Do any countries use red and green but not yellow for traffic lights?
November 7, 2004 1:06 PM   Subscribe

American traffic lights used to be simply red/green, with no yellow. Are there any countries that still have red/green traffic lights?
posted by gsteff to Travel & Transportation (10 answers total)
They're not just red/green, but UK traffic lights are somewhat reversed and follow the other half of the red/green pattern:

Red (stop)
Yellow (prepare)
Green (go)
Red (stop)

It was just one of the many interesting differences I noted when I was over there.
posted by shepd at 1:17 PM on November 7, 2004

I don't drive, so I've never payed much attention to it, but I thought UK traffic lights went

Red (stop)
Red+Orange (prepare)
Green (go)
Orange (stop if you can)
Red (stop)
posted by fvw at 1:55 PM on November 7, 2004

In the UK there are definitely amber lights on both sides of the cycle. Here's the highway code section on it.
posted by grouse at 4:17 PM on November 7, 2004

China uses only red and green with countdown timers next to the red lights so you know how long you will be sitting at a red light. It is not uncommon for a driver to see it counting down from 60 to just shut off the engine. The green lights flash when they are expiring. [I have been in China for a month and a half and can only speak to the few provinces I have been. This is just one of the many fascinating culture differences.]
posted by geekyguy at 5:33 PM on November 7, 2004

Thailand has Chinese-style traffic lights.
posted by sleslie at 7:49 PM on November 7, 2004

Here in Bangalore, India, we are starting to use those countdown timers at major traffic junctions. It's very helpful.
posted by madman at 11:12 PM on November 7, 2004

fvw is right about the lights in the UK, with the addition of
Flashing orange (go if it's safe, on a pedestrian crossing).
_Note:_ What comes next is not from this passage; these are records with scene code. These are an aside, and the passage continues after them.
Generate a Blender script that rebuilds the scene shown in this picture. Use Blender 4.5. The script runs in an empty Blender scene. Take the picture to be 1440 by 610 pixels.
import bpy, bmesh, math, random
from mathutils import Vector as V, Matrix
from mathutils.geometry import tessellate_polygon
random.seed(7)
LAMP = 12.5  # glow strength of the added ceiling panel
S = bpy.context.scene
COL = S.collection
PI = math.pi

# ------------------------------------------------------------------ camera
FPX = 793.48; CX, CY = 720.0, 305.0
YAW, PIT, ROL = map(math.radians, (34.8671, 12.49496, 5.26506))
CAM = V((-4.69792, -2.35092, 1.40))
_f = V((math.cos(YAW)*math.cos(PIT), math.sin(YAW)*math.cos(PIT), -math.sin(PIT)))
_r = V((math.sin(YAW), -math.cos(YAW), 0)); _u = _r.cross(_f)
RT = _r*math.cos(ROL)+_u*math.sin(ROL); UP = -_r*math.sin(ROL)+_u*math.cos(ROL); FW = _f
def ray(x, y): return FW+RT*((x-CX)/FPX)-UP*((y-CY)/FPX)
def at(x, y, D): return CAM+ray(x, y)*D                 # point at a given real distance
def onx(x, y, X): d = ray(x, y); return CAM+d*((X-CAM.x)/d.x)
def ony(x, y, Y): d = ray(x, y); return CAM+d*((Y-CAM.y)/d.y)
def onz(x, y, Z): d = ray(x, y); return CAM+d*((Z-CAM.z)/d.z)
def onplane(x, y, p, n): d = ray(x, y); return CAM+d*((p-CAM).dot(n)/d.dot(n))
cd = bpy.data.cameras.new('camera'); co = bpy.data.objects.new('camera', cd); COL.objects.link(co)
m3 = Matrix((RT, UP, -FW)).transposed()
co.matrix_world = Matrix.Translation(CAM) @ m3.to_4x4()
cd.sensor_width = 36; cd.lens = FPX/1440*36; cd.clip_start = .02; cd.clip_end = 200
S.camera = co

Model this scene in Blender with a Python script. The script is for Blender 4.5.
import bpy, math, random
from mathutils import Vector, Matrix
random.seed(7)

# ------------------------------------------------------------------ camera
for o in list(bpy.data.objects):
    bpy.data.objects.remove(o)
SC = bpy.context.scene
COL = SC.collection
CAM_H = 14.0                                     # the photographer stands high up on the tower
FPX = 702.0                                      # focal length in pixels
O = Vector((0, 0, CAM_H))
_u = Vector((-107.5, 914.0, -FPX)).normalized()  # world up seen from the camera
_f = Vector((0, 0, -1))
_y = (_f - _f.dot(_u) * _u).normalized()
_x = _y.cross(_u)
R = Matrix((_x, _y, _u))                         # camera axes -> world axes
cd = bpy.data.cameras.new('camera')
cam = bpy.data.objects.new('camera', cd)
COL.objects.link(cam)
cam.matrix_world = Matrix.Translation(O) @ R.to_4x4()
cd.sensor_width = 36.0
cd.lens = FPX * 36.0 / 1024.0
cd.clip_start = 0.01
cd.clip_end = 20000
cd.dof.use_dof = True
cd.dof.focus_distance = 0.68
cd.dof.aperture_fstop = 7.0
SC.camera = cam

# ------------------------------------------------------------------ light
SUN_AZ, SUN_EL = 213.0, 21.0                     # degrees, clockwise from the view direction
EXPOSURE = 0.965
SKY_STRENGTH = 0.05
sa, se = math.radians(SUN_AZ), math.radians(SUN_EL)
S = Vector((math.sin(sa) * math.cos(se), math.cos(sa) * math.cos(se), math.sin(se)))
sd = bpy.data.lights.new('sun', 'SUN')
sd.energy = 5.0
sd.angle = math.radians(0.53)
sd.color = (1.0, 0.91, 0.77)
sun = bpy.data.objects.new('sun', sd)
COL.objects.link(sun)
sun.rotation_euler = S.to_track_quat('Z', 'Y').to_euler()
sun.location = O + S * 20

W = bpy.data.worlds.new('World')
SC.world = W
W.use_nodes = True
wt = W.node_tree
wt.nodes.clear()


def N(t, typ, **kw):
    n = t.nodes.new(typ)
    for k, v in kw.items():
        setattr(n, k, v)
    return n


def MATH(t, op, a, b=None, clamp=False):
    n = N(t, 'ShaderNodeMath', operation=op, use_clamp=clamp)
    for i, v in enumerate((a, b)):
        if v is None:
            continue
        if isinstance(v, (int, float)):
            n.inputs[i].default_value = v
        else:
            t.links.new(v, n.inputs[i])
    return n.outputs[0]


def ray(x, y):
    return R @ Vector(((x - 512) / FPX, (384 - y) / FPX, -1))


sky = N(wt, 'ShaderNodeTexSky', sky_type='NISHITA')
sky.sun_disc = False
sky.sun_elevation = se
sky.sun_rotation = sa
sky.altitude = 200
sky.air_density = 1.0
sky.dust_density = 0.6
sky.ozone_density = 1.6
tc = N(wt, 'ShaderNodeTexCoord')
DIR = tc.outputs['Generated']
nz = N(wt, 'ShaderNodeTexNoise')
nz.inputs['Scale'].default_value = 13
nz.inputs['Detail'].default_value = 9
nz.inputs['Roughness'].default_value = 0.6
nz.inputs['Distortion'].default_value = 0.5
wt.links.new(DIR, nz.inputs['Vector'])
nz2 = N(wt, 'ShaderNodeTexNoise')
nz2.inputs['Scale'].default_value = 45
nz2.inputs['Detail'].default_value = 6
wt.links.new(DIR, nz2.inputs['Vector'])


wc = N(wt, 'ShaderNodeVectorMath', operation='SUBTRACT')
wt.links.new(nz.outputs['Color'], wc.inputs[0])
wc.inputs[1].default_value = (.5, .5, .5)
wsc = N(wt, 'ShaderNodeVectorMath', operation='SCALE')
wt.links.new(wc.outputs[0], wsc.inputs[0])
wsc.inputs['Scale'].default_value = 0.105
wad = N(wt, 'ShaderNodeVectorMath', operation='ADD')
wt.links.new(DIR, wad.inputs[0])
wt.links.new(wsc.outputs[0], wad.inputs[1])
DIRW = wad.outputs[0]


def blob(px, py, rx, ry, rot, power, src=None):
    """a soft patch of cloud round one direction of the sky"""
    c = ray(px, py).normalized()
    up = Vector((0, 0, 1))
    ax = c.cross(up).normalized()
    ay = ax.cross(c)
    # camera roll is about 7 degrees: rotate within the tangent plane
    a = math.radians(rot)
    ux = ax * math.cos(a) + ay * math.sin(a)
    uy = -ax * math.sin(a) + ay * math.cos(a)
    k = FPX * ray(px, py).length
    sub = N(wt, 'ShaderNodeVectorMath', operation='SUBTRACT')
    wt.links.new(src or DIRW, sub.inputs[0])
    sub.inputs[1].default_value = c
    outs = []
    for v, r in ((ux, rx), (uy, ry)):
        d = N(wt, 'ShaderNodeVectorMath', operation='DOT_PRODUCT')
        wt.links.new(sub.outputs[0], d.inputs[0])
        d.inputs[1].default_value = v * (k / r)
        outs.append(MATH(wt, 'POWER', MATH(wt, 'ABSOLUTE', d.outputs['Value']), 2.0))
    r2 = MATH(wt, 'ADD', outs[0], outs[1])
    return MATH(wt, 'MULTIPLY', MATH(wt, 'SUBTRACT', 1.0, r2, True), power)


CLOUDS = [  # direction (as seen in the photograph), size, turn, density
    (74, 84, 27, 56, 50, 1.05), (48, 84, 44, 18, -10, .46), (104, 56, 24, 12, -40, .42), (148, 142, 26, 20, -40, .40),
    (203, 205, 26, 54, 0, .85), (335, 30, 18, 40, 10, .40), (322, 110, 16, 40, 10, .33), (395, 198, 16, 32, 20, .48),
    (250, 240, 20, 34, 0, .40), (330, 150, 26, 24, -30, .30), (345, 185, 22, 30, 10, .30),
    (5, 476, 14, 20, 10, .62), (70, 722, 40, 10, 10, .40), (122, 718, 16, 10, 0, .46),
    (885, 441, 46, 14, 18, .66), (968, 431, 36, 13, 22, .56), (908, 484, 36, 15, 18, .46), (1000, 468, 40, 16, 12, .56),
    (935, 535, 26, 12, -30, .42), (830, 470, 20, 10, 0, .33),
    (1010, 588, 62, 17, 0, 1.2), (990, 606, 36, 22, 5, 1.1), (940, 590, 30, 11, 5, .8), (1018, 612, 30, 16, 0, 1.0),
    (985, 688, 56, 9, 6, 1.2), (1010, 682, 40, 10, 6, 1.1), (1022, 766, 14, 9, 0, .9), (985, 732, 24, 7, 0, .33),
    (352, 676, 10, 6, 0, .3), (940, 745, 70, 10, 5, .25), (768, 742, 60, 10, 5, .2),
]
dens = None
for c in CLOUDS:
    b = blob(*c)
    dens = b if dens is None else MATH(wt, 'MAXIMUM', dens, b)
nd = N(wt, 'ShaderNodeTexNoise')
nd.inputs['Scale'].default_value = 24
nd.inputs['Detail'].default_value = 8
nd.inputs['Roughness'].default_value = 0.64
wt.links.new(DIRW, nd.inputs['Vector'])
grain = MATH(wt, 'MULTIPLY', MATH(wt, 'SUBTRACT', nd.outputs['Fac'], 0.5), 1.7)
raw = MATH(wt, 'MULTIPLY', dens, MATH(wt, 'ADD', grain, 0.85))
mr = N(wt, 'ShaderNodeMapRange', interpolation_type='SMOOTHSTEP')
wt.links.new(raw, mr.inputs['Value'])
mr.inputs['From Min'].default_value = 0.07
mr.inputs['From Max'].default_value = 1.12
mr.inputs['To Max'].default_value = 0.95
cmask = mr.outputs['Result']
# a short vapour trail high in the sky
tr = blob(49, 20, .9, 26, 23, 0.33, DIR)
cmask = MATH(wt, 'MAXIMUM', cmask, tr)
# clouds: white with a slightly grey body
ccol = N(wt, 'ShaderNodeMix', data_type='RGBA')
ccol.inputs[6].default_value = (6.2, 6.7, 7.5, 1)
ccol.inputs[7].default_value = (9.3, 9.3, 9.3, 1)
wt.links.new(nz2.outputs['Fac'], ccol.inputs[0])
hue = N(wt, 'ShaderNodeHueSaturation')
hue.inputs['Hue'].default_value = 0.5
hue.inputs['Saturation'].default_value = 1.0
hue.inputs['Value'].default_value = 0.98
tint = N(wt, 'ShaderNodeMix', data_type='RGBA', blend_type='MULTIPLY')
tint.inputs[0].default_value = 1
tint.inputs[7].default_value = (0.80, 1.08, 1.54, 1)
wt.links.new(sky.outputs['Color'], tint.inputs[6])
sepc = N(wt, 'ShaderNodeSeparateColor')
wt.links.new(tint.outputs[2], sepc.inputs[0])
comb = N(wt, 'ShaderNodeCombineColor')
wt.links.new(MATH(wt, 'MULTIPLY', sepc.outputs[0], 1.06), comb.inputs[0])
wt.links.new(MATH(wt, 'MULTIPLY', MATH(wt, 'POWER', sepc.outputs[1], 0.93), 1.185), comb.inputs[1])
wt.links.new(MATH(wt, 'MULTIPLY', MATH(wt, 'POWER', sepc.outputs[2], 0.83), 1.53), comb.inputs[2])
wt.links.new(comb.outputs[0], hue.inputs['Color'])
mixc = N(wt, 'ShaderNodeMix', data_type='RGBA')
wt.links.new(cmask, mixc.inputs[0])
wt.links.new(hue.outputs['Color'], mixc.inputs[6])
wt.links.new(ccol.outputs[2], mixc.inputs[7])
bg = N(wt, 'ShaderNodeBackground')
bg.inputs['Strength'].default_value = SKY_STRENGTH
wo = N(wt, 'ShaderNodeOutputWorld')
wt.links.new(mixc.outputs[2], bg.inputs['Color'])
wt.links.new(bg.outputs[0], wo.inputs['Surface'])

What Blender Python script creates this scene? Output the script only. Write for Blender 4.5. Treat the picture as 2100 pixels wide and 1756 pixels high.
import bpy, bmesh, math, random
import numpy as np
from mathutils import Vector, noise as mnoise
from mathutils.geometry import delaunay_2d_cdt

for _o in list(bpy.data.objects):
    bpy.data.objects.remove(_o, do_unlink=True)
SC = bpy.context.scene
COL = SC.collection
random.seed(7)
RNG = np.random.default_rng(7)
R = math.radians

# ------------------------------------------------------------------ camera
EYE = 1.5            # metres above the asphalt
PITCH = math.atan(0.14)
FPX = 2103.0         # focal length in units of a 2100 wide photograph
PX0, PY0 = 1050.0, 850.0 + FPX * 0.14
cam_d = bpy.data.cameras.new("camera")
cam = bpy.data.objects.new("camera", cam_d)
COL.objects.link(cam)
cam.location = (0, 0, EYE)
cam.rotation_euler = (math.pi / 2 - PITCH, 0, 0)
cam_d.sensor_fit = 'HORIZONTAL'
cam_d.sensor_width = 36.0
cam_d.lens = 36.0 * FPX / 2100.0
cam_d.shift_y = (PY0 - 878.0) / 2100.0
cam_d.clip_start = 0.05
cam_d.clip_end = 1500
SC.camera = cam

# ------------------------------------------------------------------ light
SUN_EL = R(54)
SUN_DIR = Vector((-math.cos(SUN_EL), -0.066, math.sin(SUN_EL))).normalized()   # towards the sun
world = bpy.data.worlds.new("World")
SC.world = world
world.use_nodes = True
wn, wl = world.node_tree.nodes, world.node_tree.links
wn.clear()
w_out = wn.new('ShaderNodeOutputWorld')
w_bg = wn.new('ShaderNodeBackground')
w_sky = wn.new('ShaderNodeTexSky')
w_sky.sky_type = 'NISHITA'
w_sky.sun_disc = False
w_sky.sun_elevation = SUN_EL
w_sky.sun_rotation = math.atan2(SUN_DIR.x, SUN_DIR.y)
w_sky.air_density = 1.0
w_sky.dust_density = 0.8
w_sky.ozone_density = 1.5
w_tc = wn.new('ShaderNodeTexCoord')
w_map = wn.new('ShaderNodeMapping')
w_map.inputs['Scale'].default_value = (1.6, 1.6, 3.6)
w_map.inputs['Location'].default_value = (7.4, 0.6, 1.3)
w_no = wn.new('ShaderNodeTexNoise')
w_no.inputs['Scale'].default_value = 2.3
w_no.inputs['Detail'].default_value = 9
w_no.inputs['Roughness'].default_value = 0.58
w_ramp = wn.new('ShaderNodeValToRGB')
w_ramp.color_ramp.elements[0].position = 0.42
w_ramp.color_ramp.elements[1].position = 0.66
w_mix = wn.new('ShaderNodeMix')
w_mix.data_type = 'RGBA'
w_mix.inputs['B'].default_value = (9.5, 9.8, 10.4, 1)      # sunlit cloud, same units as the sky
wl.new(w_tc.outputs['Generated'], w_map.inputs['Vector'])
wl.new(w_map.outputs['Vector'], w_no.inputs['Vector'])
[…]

France seemed to be the same, without the "Red+Orange (prepare)" step - and it seems to prevent the 'on your marks, get set, go!' racetrack mentality.
posted by cell at 12:00 AM on November 8, 2004

In Mexico, the green lights will start flashing at the end of to indicate that the yellow lights are about to be come on. It's kind of useful in judging if the yellow light should really mean "speed up" or "slow down." And in France, they have those mini-lights next to the regular ones, that tell you if it's OK to turn right on red, or not - usually depending on the time of day. I always thought that was better than having to read some sign about time restrictions.
posted by sixdifferentways at 12:49 PM on November 8, 2004

Ahhh, well, I wasn't driving at the time in the UK, so I suppose I didn't spend much time looking at the lights. Besides, most of the intersections in the UK (or at least where I was) don't have lights. They have rotaries instead. Those are a great idea (someone, introduce them to my city... PLEASE!) :-)
posted by shepd at 2:18 PM on November 8, 2004

shepd: They are roundabouts, or islands. Certainly not rotaries.